Away from the highway, at Guskara Himghar, one of Bhatar’s oldest cold storages, you can see the giant motor for refrigeration running with a surprisingly gentle hum. ‘Bengal’s potato industry is under severe strain,’ technician Gautam Mondol says next to a Hanuman mandir inside the gated precincts. Other states like UP, Jharkhand, even Odisha, where potatoes would be exported from Bardhaman, have provided many more incentives for farmers and the whole supply chain. ‘Because she wanted a cap on potato prices, from 2023, Mamata has not only stopped us from selling our stock to these places, but other states have surpassed us,’ he adds.

Mondol opens a pair of metal doors.
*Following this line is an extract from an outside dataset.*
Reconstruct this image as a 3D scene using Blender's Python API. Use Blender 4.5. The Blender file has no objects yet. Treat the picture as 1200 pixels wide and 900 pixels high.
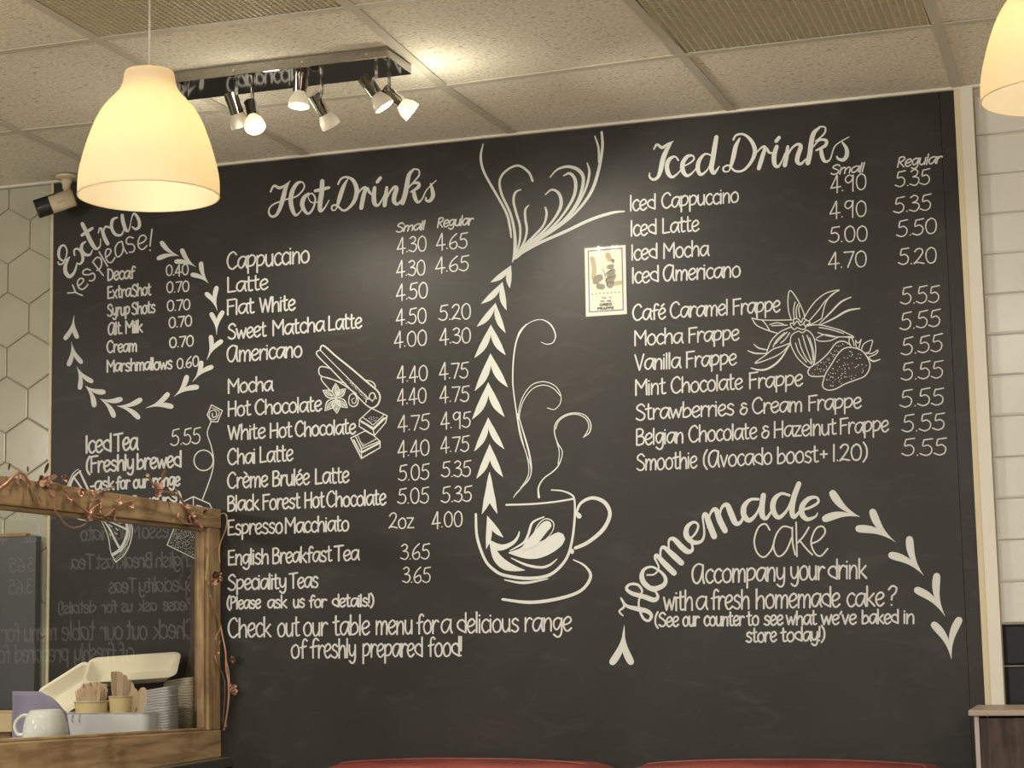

There are rows and rows of carefully marked red and green nettings full of potatoes lying on wooden racks in the spreading sub-zero cavernous interiors lit by a line of LED bulbs. After listening to more of Mondol’s chilling story, the storage does give vibes of a place where potatoes come to never go anywhere.

Aloo pe charcha continues less than a kilometre down the road where a line of farmers are sitting and shooting the breeze at Joy Baba Ponchanon Tea Stall at Shibbati village in Ausgram-1 block. Would they be willing if private F&B companies like PepsiCo, ITC, or McCain directly source potatoes from them?

‘Absolutely,’ says Jatin Majhi. ‘Here, the market is barely able to give us a livelihood. Most of our youngsters have not only left farming, but left Bardhaman.’ His pal next to him, though, reminds Jatin that his son does help him in the field.

The question is no longer whether Bardhaman’s potato-tariat are upset with the ruling TMC dispensation, but whether they feel peeled to try a different prep. Going by what’s above ground, however, TMC still seems the most entrenched crop–at least in Purba Bardhaman’s diminishing aloo-vial plains.